QVMAG global collab research project
Media release – Friday 1 November 2019
Queen Victoria Museum and Art Gallery's Collections and Research Manager, Dr Christine Hansen, is traveling to Europe for three weeks to begin a major research project studying centuryold shell necklaces from our region in order to better understand the effects of climate change.
Funded by the Swedish Research Council (Vetenskapsrådet) and based at Gothenburg University, the project begins in Stockholm where Christine will be working at the Swedish Ethnografik Museum, which holds several shell necklaces made in the early 1900s and believed to be from Oceanic communities including the Pacific Islands, New Zealand and Australia.
These communities sit along the East Australian Current, a major migratory path for marine life. In studying the century-old shells alongside contemporary examples of the same species, Christine expects to demonstrate how rising sea temperatures are changing the marine world.
The project will also examine community ties: how the traditions of shell necklace making are practiced throughout the region and how these practices thread together communities that share the same waters.

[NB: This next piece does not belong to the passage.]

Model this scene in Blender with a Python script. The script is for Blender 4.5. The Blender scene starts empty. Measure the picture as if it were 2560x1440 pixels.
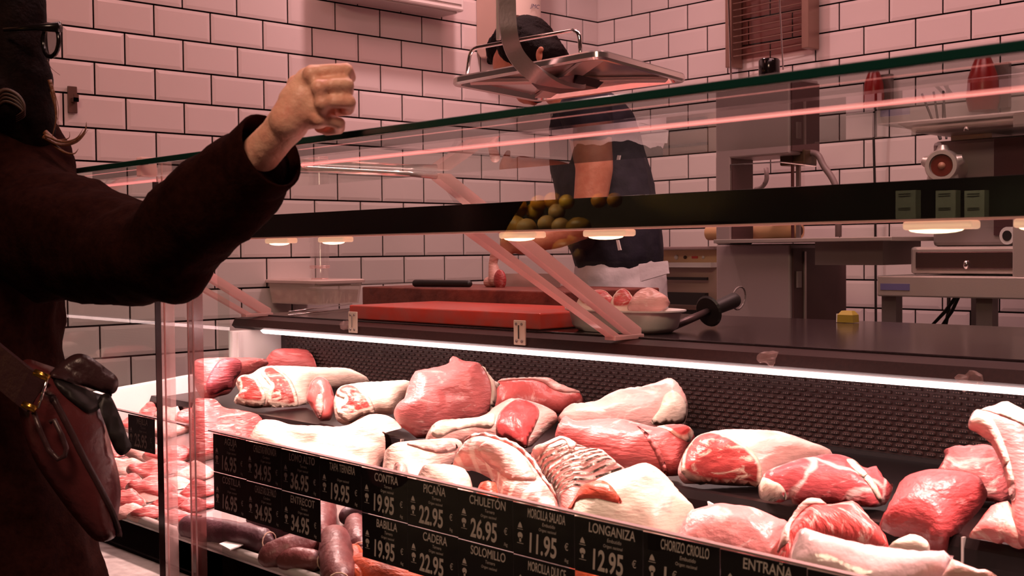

Christine will also travel to Kew Gardens in London to examine Tasmanian specimens held in this renowned institution's collection and champion links with QVMAG's botany specimens and artworks.
The research project is scheduled to be conducted across four years.
QVMAG is proud to be working collaboratively with international research institutions to gain better knowledge of underused collections in Europe so we might better connect the past to the present and understand future environmental challenges.